Peter Aczel's classic paper An Introduction to Inductive Definitions
https://www.sciencedirect.com/science/article/pii/S0049237X08711200
says that, in an inductive definition,
a rule is a pair (X,x), where X is a set, called the set of premisses and x is the conclusion. The rule will usually be written X->x.
Now, this does not say anything about the finiteness of the set X.
Up to my memory, practical verification tasks involve only finite premise sets Xs, like the reflexive and transitive closure at
https://isabelle.in.tum.de/dist/Isabelle2017/doc/tutorial.pdf#page=124
I have two, related questions:
Is it possible in Isabelle to use infinite premises?
If yes, are there practical examples for that?
Yes, it has to be finite. How would you even write down an infinite set of rules?
Of course, you have all the expressive power of HOL at your disposal, so you can write something like ‘∀x. f x ≤ f (x + 1)’, which corresponds to infinitely many clauses ‘f 0 ≤ f 1’, ‘f 1 ≤ f 2’, etc. in a sense, but that's still only one assumption.

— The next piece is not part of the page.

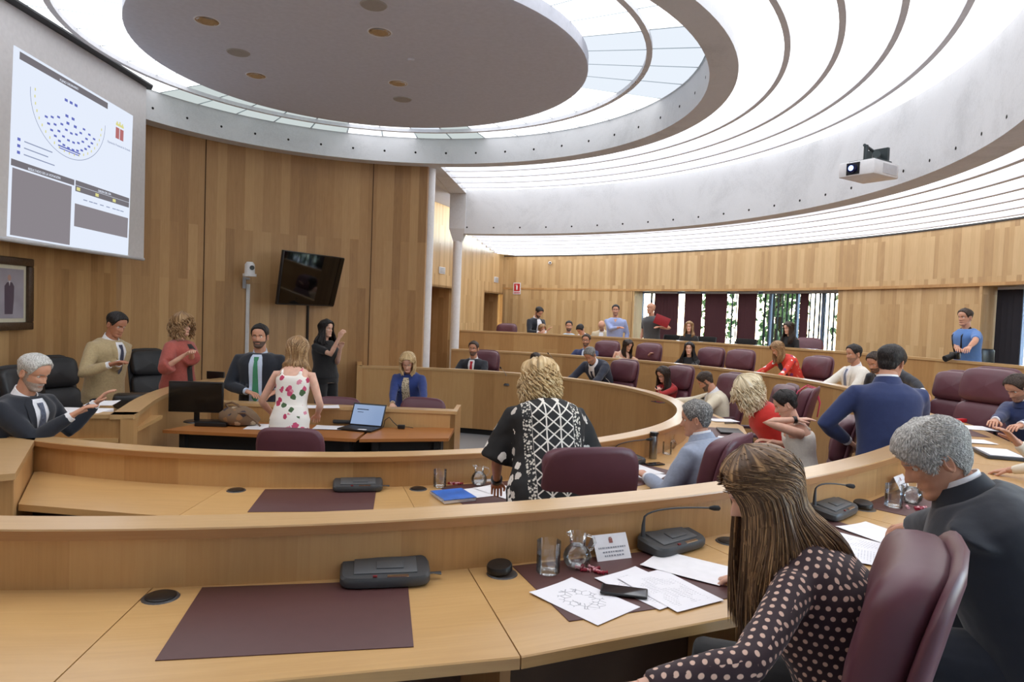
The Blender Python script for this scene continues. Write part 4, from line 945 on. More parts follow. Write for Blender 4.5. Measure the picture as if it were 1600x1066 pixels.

EDIT: In response to your comment, you could capture this example in Isabelle like this (if I understood it correctly)
inductive acc :: "('a ⇒ 'a ⇒ bool) ⇒ 'a ⇒ bool" for lt where
"(⋀x. lt x a ⟹ acc lt x) ⟹ acc lt a"
Here, lt
stands for ‘less than’ and represents some relation. This is actually pretty much what Wellfounded.acc
(as in ‘accessible part’) from the Wellfounded
theory in Isabelle/HOL does and how it is defined. A perhaps slightly nicer presentation would be this:
context
fixes lt :: "'a ⇒ 'a ⇒ bool" (infix "≺" 50)
begin
inductive acc :: "'a ⇒ bool" where
"(⋀x. x ≺ a ⟹ acc x) ⟹ acc a"
end
I only glanced over the article you linked, but it seems to me that what he discusses is less general than Isabelle's inductive predicates. It looks to me like he gives a way of defining inductive predicates P
that take a single parameter, and all the production rules must be of the form (∀x∈A(a). P(x)) ⟹ P(a)
. This can easily be modelled in Isabelle, as you can see above.